Joe Moshenska is Associate Professor of English, University of Oxford, and Tutorial Fellow of University College.

"The face of our play has rarely looked so complex, so beautifully strange, as in Joe Moshenska's virtuosic study. With learning and wit, he probes play's power to make and unmake human thought, challenging any too-simple images of childish things."

—Kenneth Gross, University of Rochester

"This profoundly learned and beautifully written book is the best study of play since Huizinga's Homo Ludens and even surpasses that landmark work. Endlessly supple yet always sharp, it grows out of one historical epoch to range far afield, from antiquity to our contemporary moment."

—Gordon Teskey, Harvard University

"Analyzing the complex processes by which iconoclasts tactically repurposed holy relics as mere baubles, Moshenska reveals the surprisingly urgent cultural work accomplished by purportedly childish things. This startlingly original and refreshingly multidisciplinary book will change the way we look at toys, children, and religious images."

—Michael Schoenfeldt, University of Michigan

"[An] excellent and highly thoughtful book....If Moshenska lets some spirit of play animate his own scholarly investigations into such ultimately unfathomable things, he also shows how mysterious, open-ended, adventurous, and serious such play can be."

—Rachel Eisendrath, Modern Philology

"[An] extraordinary monograph....Iconoclasm as Child's Play is a scholarly, generous and generative book, and with it Moshenska has crafted a rich and suggestive narrative that demands much more of its readers than the kind of scholarly 'book-breaking' to which we have become habituated—and rewards that much more in turn."

—Stephanie Pope, H-Soz-Kult

"Iconoclasm as Child's Play is a rich interdisciplinary exploration of iconoclasm that will reward specialists in the histories and theologies of the Reformation and early modern Catholicism, the sociological and anthropological studies of religion and play, theological aesthetics, and the field of childhood studies.
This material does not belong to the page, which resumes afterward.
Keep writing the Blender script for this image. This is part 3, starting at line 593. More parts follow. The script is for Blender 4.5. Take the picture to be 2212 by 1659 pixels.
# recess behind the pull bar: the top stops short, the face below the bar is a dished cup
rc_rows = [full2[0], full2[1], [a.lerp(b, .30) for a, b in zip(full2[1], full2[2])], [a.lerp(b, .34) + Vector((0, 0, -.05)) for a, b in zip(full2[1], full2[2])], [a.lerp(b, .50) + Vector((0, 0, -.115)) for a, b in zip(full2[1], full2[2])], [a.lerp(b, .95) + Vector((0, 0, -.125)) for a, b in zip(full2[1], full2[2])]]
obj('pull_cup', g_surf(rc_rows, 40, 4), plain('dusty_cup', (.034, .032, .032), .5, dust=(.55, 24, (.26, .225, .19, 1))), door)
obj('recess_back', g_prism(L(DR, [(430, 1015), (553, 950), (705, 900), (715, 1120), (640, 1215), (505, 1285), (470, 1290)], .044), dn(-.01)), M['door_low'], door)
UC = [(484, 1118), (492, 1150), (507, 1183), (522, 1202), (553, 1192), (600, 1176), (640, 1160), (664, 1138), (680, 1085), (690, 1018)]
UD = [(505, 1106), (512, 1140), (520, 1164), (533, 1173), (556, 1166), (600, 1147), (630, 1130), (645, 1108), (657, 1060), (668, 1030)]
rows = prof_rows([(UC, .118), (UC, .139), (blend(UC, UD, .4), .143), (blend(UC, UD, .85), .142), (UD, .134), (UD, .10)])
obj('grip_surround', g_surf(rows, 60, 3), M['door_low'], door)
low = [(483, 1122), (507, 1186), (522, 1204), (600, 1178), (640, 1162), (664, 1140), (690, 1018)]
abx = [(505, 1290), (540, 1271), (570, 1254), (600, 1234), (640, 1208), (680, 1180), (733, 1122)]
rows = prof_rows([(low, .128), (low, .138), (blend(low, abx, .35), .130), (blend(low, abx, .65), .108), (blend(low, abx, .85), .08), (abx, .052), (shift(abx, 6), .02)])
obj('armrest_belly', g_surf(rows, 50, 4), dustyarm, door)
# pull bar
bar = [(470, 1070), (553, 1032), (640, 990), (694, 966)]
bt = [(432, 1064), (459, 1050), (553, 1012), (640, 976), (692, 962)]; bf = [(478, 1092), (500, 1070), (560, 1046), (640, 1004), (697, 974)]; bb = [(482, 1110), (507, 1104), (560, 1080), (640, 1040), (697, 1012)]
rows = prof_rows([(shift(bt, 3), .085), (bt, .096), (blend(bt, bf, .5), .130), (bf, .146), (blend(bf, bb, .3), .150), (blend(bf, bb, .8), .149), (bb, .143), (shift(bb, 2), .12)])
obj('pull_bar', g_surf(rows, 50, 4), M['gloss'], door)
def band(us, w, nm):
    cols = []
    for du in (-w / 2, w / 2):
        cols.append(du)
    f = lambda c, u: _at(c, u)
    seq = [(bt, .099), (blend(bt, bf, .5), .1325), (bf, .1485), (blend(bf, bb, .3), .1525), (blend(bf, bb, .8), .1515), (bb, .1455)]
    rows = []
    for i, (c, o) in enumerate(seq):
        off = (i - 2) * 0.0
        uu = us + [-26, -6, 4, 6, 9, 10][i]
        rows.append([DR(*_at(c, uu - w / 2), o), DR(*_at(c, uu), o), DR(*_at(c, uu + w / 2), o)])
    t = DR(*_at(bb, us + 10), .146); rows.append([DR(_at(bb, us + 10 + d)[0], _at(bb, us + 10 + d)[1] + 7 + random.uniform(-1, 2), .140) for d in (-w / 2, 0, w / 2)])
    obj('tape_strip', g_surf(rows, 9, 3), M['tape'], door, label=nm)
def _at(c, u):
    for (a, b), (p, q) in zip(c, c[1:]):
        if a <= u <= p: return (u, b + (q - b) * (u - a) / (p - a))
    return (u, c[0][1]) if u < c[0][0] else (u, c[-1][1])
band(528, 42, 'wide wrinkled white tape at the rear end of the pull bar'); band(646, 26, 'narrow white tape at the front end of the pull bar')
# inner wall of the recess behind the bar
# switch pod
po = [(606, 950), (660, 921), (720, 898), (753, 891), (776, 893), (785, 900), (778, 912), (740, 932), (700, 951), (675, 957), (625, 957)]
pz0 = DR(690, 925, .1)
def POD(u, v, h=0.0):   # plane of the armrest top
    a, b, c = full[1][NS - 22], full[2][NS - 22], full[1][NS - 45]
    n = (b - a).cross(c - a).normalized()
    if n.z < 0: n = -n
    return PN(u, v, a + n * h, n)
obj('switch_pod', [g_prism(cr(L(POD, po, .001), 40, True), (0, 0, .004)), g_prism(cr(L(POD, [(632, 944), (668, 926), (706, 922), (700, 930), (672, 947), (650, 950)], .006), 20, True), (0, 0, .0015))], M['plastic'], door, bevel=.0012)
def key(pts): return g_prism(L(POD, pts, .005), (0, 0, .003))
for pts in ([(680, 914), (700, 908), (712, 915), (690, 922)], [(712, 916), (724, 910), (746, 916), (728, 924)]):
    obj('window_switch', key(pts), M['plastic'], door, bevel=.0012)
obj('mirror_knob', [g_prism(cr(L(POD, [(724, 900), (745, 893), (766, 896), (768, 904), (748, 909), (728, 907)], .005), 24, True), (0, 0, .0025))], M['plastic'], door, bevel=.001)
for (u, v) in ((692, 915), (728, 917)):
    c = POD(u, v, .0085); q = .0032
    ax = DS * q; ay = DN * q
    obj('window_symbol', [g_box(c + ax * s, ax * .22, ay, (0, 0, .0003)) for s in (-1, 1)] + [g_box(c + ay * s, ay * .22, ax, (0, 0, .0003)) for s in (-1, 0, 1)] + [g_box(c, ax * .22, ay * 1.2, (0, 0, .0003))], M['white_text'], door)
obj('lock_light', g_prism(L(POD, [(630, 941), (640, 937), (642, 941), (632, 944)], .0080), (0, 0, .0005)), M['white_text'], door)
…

Moshenska...engages multiple disciplines, historic periods, and cultural contexts bringing them into a lively, and one might say, playful, exchange that is mutually disruptive and illuminating....captivating from the opening pages of the preface."

—Mary M. Doyle Roche, Horizons

"Although Moshenska's rhetorical method is unorthodox, it is brilliantly effective and true to its subject. The book is instructive without feeling instructive. Upon final reflection, the book could perhaps best be described as philosophical artwork."

—Craig Evan Anderson, Reading Religion

"A highly original perspective that will be welcomed by scholars of play and religion alike."